The Little Clunker That Couldn't

The fight goes on!

We mean the fight between greed and fear, boom and bust, expansion and contraction.

This is a fight that goes on all the time. But it is usually kind of a ‘cold war.’ Years go by without much activity. Stocks meander. A few companies go bust. A few boom. Interest rates…the dollar…and commodities are fairly steady.

Then, there are periods when all Hell seems to break loose.

We’ve been in a shooting war for many years – since the bubble blew up in the tech sector at the beginning of the ’00s. After 20 years of boom…suddenly we were in a bust. But the fear didn’t last. Out came the feds with their big guns…both monetary and fiscal…and pretty soon it was boom again…and then bubble.

You know what happened next. The housing/finance bubble blew up with subprime. Then, the stock market gave way. And then the economy was in the worst contraction since the ’30s.

Of course, the feds fought the correction with everything they had. In 18 months the Fed doubled the nation’s monetary base. Federal spending went to the moon too – with budget deficits over $1 trillion…and no end in sight.

All this firepower had an effect. The banks were able to pay their bonuses. And big players were able to borrow at nearly zero interest and gamble against the dollar. So, the financial world could slide back into party mode.
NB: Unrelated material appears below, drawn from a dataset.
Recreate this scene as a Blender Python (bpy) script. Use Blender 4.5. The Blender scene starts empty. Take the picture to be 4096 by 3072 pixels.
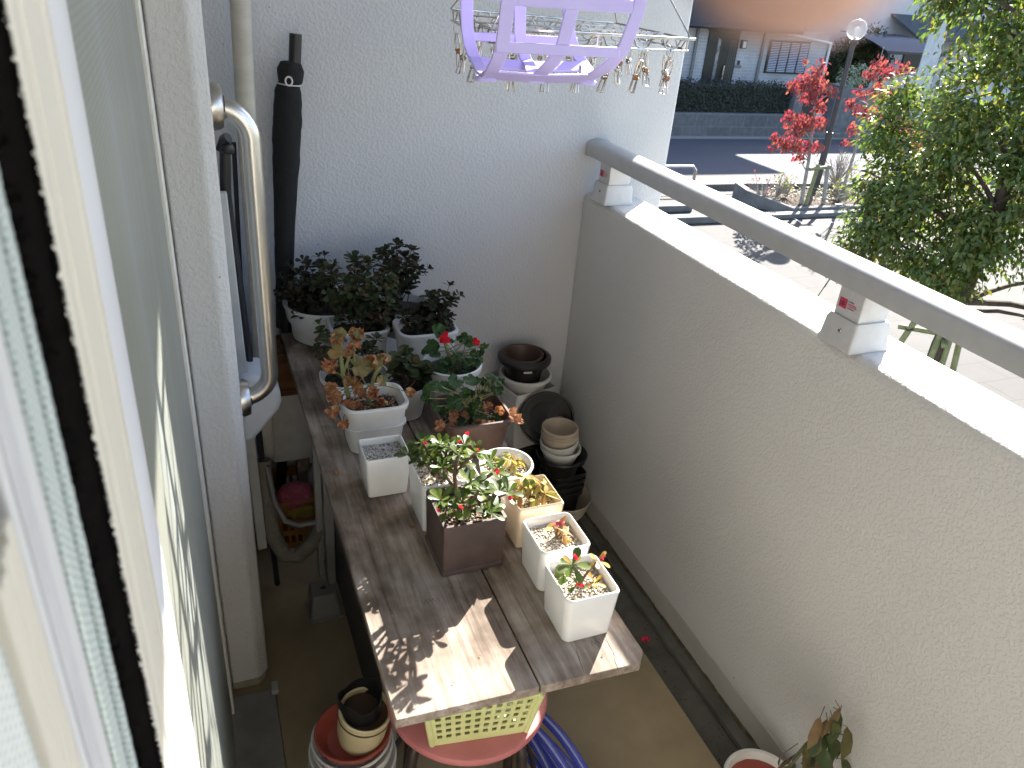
import bpy, math, random
from mathutils import Vector, Matrix, noise
rad = math.radians
sc = bpy.context.scene
COL = sc.collection
# ------------------------------------------------------------------ camera
def vcross(a, b): return Vector(a).cross(Vector(b))
YAW, PITCH, ROLL, FPX = 0.41278789, 0.49032473, 0.08689683, 3103.82
F = Vector((math.sin(YAW)*math.cos(PITCH), math.cos(YAW)*math.cos(PITCH), -math.sin(PITCH)))
R0 = Vector((math.cos(YAW), -math.sin(YAW), 0)); U0 = R0.cross(F)
RT = math.cos(ROLL)*R0 + math.sin(ROLL)*U0
UP = -math.sin(ROLL)*R0 + math.cos(ROLL)*U0
CAM = Vector((0, 0, 1.70))
cd = bpy.data.cameras.new('camera'); cam = bpy.data.objects.new('camera', cd); COL.objects.link(cam)
cam.matrix_world = Matrix(((RT.x, UP.x, -F.x, CAM.x), (RT.y, UP.y, -F.y, CAM.y), (RT.z, UP.z, -F.z, CAM.z), (0, 0, 0, 1)))
cd.sensor_fit = 'HORIZONTAL'; cd.sensor_width = 36; cd.lens = FPX/4096*36
cd.clip_start = 0.004; cd.clip_end = 1500
cd.dof.use_dof = True; cd.dof.focus_distance = 2.0; cd.dof.aperture_fstop = 13
sc.camera = cam
# ------------------------------------------------------------------ world and sun
SUN_AZ, SUN_EL = 46.8, 33.2            # azimuth from +Y towards +X
w = bpy.data.worlds.new('World'); sc.world = w; w.use_nodes = True
nt = w.node_tree; bg = nt.nodes['Background']
sky = nt.nodes.new('ShaderNodeTexSky'); sky.sky_type = 'NISHITA'; sky.sun_disc = False
sky.sun_elevation = rad(SUN_EL); sky.sun_rotation = rad(SUN_AZ); sky.air_density = 1.0; sky.dust_density = 1.2
nt.links.new(sky.outputs[0], bg.inputs[0]); bg.inputs[1].default_value = 0.112
sl = bpy.data.lights.new('sun', 'SUN'); sl.energy = 5.0; sl.angle = rad(0.5); sl.color = (1, 0.95, 0.87)
so = bpy.data.objects.new('sun', sl); COL.objects.link(so)
sd = Vector((math.sin(rad(SUN_AZ))*math.cos(rad(SUN_EL)), math.cos(rad(SUN_AZ))*math.cos(rad(SUN_EL)), math.sin(rad(SUN_EL))))
so.rotation_euler = sd.to_track_quat('Z', 'Y').to_euler(); so.location = sd*40
vs = sc.view_settings; vs.view_transform = 'Standard'; vs.look = 'None'; vs.exposure = 2.25; vs.gamma = 1
sc.cycles.use_denoising = True
sc.cycles.max_bounces = 10; sc.cycles.diffuse_bounces = 6; sc.cycles.transparent_max_bounces = 12
sc.cycles.sample_clamp_indirect = 8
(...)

But it was a wild and desperate kind of partying…like Berlin in 1945, as the Soviet Army approached the city. Because, outside the financial markets, fear has never gone away. And on Friday, it should have been obvious even to economists that there’s not much to celebrate.

“Jobs gloom hits West’s recovery hopes,” says a headline.

After much anticipation of a stable jobs picture – or even rising employment – the figures came in showing that the US economy is still losing jobs.

About 7.5 million jobs have disappeared since the contraction began. All told, since the fighting began in January 2000, the US economy has not created a single new job…despite steady population growth.

As for the stock market, it too is no higher today than it was 10 years ago.

The battle between inflation and deflation – boom and bust – has been hot for a decade. Why? Because the feds try so hard to prevent nature from taking her course. Normal markets are never entirely stable. They boom and bust. But the busts happen naturally…and usually, quickly. People who make mistakes are punished. They take their lumps. The economy recovers.

But since the mini-recession of 2001, the feds have fought a pitched battle to keep the markets from doing what comes naturally. Ben Bernanke denies it, but their intervention caused the huge bubble in housing/finance of the 2002-2007 period. They put in so much new money and credit that it looked like they had won the war. Stocks hit record highs…and houses too.

But something that has to happen is going to happen, one way or another. Corrections have to happen. And now, the US economy is correcting – like it or not. That’s the meaning of Friday’s unemployment numbers. The jobs of the bubble époque are going away. Employers are reluctant to create new ones. They want to see a real recovery before they obligate themselves to more fixed expenses.